▶ [PROVIDED MATERIAL]
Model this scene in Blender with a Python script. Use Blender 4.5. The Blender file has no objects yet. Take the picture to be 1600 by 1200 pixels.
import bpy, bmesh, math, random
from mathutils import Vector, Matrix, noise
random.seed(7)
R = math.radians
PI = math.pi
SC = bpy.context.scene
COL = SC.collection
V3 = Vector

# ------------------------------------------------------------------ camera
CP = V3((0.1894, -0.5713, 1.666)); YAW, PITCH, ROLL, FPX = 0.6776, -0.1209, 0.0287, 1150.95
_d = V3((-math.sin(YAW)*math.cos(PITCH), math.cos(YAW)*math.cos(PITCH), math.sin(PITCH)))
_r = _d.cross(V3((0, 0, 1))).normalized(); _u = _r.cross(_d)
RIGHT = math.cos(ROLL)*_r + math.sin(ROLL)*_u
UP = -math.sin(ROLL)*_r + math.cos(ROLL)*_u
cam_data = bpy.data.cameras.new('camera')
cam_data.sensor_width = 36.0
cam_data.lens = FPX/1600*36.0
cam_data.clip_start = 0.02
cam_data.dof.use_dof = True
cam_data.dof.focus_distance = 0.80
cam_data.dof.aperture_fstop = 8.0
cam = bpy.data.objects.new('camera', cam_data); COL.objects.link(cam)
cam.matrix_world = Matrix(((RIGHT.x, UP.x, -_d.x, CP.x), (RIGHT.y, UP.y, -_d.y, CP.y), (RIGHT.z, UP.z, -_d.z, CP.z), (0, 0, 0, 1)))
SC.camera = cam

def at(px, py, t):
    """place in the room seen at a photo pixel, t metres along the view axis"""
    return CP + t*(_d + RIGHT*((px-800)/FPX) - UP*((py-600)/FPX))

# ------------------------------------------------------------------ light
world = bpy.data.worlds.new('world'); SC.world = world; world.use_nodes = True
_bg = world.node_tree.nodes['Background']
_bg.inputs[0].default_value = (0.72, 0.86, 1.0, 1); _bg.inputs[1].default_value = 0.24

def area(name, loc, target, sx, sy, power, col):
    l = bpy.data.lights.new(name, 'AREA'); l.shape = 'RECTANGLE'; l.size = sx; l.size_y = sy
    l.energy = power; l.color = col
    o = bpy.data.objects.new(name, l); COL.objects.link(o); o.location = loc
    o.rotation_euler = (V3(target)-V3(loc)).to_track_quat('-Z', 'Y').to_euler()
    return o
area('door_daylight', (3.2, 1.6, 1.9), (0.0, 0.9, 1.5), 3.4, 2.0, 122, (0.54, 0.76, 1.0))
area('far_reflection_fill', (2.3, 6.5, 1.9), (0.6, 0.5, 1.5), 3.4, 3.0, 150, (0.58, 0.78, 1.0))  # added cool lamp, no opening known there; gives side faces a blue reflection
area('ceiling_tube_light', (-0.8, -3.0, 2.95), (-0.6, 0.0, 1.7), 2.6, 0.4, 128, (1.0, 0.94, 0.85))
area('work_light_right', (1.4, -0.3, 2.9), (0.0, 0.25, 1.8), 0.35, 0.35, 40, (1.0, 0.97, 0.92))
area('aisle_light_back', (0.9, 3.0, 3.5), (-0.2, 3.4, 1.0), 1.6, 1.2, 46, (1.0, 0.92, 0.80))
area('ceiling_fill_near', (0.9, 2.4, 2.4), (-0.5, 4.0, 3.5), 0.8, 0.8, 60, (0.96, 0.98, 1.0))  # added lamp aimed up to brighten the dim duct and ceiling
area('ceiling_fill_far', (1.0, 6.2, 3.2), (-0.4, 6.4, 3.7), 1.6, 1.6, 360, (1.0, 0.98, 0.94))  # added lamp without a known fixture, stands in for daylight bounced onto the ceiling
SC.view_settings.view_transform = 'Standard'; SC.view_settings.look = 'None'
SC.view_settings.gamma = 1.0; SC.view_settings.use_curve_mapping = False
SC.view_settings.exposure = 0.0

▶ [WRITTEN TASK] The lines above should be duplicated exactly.

▶ [REPLY TO THE EXERCISE]
Model this scene in Blender with a Python script. Use Blender 4.5. The Blender file has no objects yet. Take the picture to be 1600 by 1200 pixels.
import bpy, bmesh, math, random
from mathutils import Vector, Matrix, noise
random.seed(7)
R = math.radians
PI = math.pi
SC = bpy.context.scene
COL = SC.collection
V3 = Vector

# ------------------------------------------------------------------ camera
CP = V3((0.1894, -0.5713, 1.666)); YAW, PITCH, ROLL, FPX = 0.6776, -0.1209, 0.0287, 1150.95
_d = V3((-math.sin(YAW)*math.cos(PITCH), math.cos(YAW)*math.cos(PITCH), math.sin(PITCH)))
_r = _d.cross(V3((0, 0, 1))).normalized(); _u = _r.cross(_d)
RIGHT = math.cos(ROLL)*_r + math.sin(ROLL)*_u
UP = -math.sin(ROLL)*_r + math.cos(ROLL)*_u
cam_data = bpy.data.cameras.new('camera')
cam_data.sensor_width = 36.0
cam_data.lens = FPX/1600*36.0
cam_data.clip_start = 0.02
cam_data.dof.use_dof = True
cam_data.dof.focus_distance = 0.80
cam_data.dof.aperture_fstop = 8.0
cam = bpy.data.objects.new('camera', cam_data); COL.objects.link(cam)
cam.matrix_world = Matrix(((RIGHT.x, UP.x, -_d.x, CP.x), (RIGHT.y, UP.y, -_d.y, CP.y), (RIGHT.z, UP.z, -_d.z, CP.z), (0, 0, 0, 1)))
SC.camera = cam

def at(px, py, t):
    """place in the room seen at a photo pixel, t metres along the view axis"""
    return CP + t*(_d + RIGHT*((px-800)/FPX) - UP*((py-600)/FPX))

# ------------------------------------------------------------------ light
world = bpy.data.worlds.new('world'); SC.world = world; world.use_nodes = True
_bg = world.node_tree.nodes['Background']
_bg.inputs[0].default_value = (0.72, 0.86, 1.0, 1); _bg.inputs[1].default_value = 0.24

def area(name, loc, target, sx, sy, power, col):
    l = bpy.data.lights.new(name, 'AREA'); l.shape = 'RECTANGLE'; l.size = sx; l.size_y = sy
    l.energy = power; l.color = col
    o = bpy.data.objects.new(name, l); COL.objects.link(o); o.location = loc
    o.rotation_euler = (V3(target)-V3(loc)).to_track_quat('-Z', 'Y').to_euler()
    return o
area('door_daylight', (3.2, 1.6, 1.9), (0.0, 0.9, 1.5), 3.4, 2.0, 122, (0.54, 0.76, 1.0))
area('far_reflection_fill', (2.3, 6.5, 1.9), (0.6, 0.5, 1.5), 3.4, 3.0, 150, (0.58, 0.78, 1.0))  # added cool lamp, no opening known there; gives side faces a blue reflection
area('ceiling_tube_light', (-0.8, -3.0, 2.95), (-0.6, 0.0, 1.7), 2.6, 0.4, 128, (1.0, 0.94, 0.85))
area('work_light_right', (1.4, -0.3, 2.9), (0.0, 0.25, 1.8), 0.35, 0.35, 40, (1.0, 0.97, 0.92))
area('aisle_light_back', (0.9, 3.0, 3.5), (-0.2, 3.4, 1.0), 1.6, 1.2, 46, (1.0, 0.92, 0.80))
area('ceiling_fill_near', (0.9, 2.4, 2.4), (-0.5, 4.0, 3.5), 0.8, 0.8, 60, (0.96, 0.98, 1.0))  # added lamp aimed up to brighten the dim duct and ceiling
area('ceiling_fill_far', (1.0, 6.2, 3.2), (-0.4, 6.4, 3.7), 1.6, 1.6, 360, (1.0, 0.98, 0.94))  # added lamp without a known fixture, stands in for daylight bounced onto the ceiling
SC.view_settings.view_transform = 'Standard'; SC.view_settings.look = 'None'
SC.view_settings.gamma = 1.0; SC.view_settings.use_curve_mapping = False
SC.view_settings.exposure = 0.0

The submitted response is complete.